Pemerintah mengeluarkan kebijakan restorasi ekosistem di hutan produksi secara resmi melalui SK Menteri Kehutanan No 159/Menhut-II/2004.

Pada 2005, untuk pertamakali di Indonesia ditetapkan areal seluas 98.555 hektare di Jambi dan Sumsel sebagai kawasan restorasi ekosistem yang selanjutnya diberi nama Hutan Harapan (Harapan Rainforest).

Kebijakan ini lahir dari kekhawatiran hilangnya hutan alam di kawasan hutan produksi, rentannya pengelolaan kawasan hak pengusahaan hutan (HPH) dan perubahan hutan alam menjadi peruntukan lainnya.

Dari 16 juta hektare hutan dataran rendah Sumatera pada tahun 1900, kini hanya tersisa sekitar 500 ribu hektare.

Sebanyak 20 persen dari hutan tersisa adalah Hutan Harapan yang membentang di dua kabupaten di Provinsi Jambi, yakni Kabupaten Sarolangun dan Batanghari, dan Kabupaten Musi Banyuasin, Sumsel.

Dulu kawasan ini adalah Hutan Produksi yang dikelola PT Asialog dan Inhutani.

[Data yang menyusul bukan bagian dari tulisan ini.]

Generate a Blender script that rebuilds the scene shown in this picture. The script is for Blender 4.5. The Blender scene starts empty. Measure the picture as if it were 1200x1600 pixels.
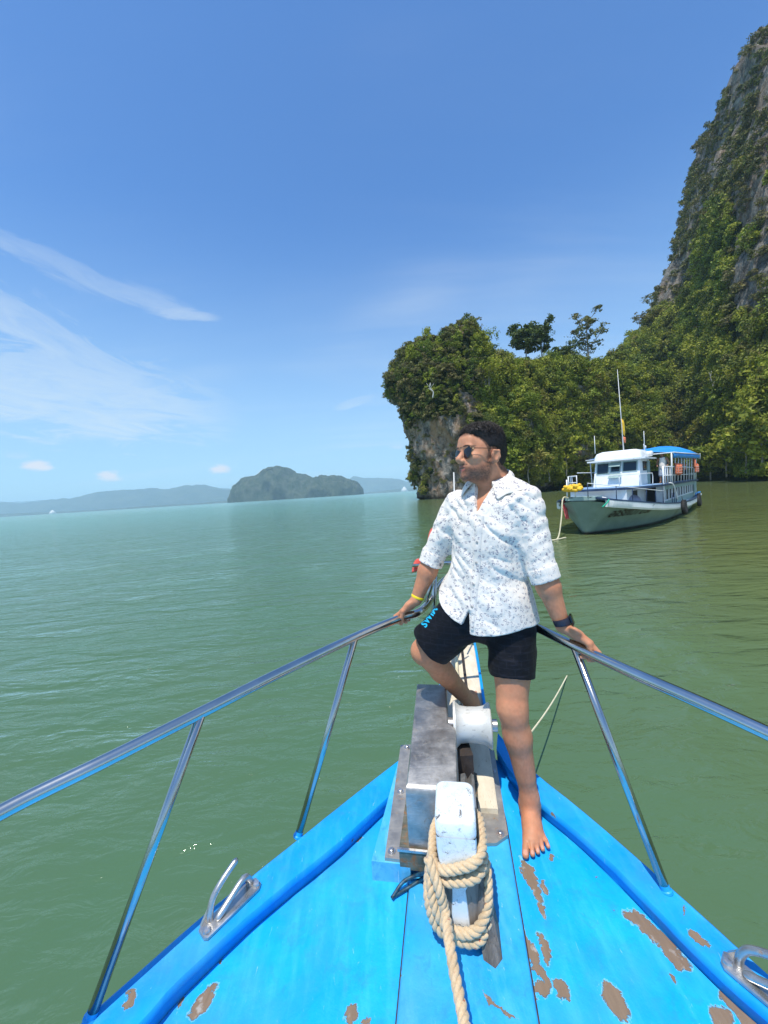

Izin pengelolaannya diberikan kepada Unit Manajemen Hutan Harapan yang dibentuk komunitas Burung Indonesia, Birdlife International dan "Royal Society for the Protection of Birds".

Pemerintah mensyaratkan badan hukum perseroan terbatas (PT), maka Unit Manajemen Hutan Harapan mendirikan PT Restorasi Ekosistem Indonesia (Reki). Izin pertama diperoleh pada 2007, yakni untuk kawasan seluas 52.170 hektare di Kabupaten Musi Banyuasin (SK Menhut No 293/Menhut-II/2007). Izin kedua keluar pada 2010 untuk areal seluas 46.385 hektare di Kabupaten Batanghari dan Sarolangun (SK Menhut No 327/Menhut-II/2010).

Menurut Efendy, hutan Harapan menjadi sumber serta areal resapan air penting bagi masyarakat Jambi dan Sumsel. Sungai Batang Kapas dan Sungai Meranti merupakan hulu Sungai Musi yang mengalir melalui Sungai Batanghari Leko. Sungai ini menjadi sumber kehidupan utama masyarakat Sumsel, baik untuk air bersih, perikanan, pertanian, perkebunan maupun sarana transportasi.

Sungai lainnya adalah Sungai Lalan, yang menjadi sumber kehidupan masyarakat Bayunglincir (Sumsel) dan sekitarnya. Lalu, sungai Kandang yang juga berhulu di Hutan Harapan menjadi sumber air penting bagi masyarakat di sekitar Sungai Bahar, Kabupaten Muarojambi, Provinsi Jambi. Pada musim kemarau 2015 lalu, sungai-sungai yang berhulu di Hutan Harapan tetap mampu menangkap dan menyuplai air bagi masyarakat Sumsel dan Jambi.

Masyarakat Suku Anak Dalam (SAD) Batin Sembilan adalah kelompok masyarakat yang hidup di alam bebas yang memiliki kearifan sendiri dalam mengelola hutan.

Mereka memanfaatkan Hutan Harapan dengan mengambil hasil hutan bukan kayu, seperti rotan, jerenang, madu sialang, getah jelutung, damar, serta tanaman obat-obatan. Hutan Harapan menjadi kawasan hidup dan jelajah sekitar 300 kepala keluarga Batin Sembilan.